Some of the things that I hope and pray to accomplish in 2008. I believe there're more to come as He reveals His will to me progressively.
1. Minister to the group of special needs ( don't know what that is yet)
2. Rekindle my passion for the G.C. To support church planting with conviction.
3. .........(not disclosing at the moment)
4. Better attitudes!
Talking about better attitudes, man, that's challenging and it's never been so challenging ever since I became a mum. :) Just a few days ago, I think I got the rhema word when I was pondering over what I read in Acts. "REJOICE OVER HIS SOVEREIGN WILL" It's easy to rejoice when things are working well. Will I rejoice at all times? Even when situations are seemingly bad, He is sovereign over them. Sometimes a sweet spirit doesn't come easy. Maybe it's the bitterness that makes one appreciate sweetness....what am I talking about?! "BLOOMING IN AND OUT OF SEASONS" Where have my convictions gone? I feel that God's bringing me to the next phase of spiritual maturity. I'm yet to see the breakthrough, but before I can see it, I feel as if I'm.....I can't even find ways to describe it....stuck? going round in circle? losing momentum? blur?
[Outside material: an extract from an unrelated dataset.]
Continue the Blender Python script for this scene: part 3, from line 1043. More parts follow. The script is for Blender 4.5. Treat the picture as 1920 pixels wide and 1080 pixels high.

Simply tired?
First day of 2008 has already brought many testings in preparation for what is to come. As I need to wake up every few hours at night to feed, I tend to dream more and usually I'll have different dreams in a night. The 2 dreams I had last night weren't great at all. They'd affected me until mid-day. In a way they reflected my worries. I woke up feeling tired, as usual, with aches all over. Elise was fine I believe, (I just assumed that was the amount of crying she has during the day. I just don't get to see it as I'm at work) But it just struck me again that it's a "ONE step forward, TWO steps backward" thing with babies...sleeping issues and feeding battles are like good friends that have agreed to take their turn to knock persistently on the door of impatience till she appears. BUT, LOVE IS PATIENCE and a mother should be able to unconditionally love by having unlimited patience. :) Finally, I resorted to cool down with a cup of Cookies N Cream ice cream :)
Yah...what kind of attitudes did I have today? It was a fight between emotions and mind. Pressure and stress are inevitalbe, but a sound mind and sweet spirit are my choice. PERSEVERE Lil!! God help me!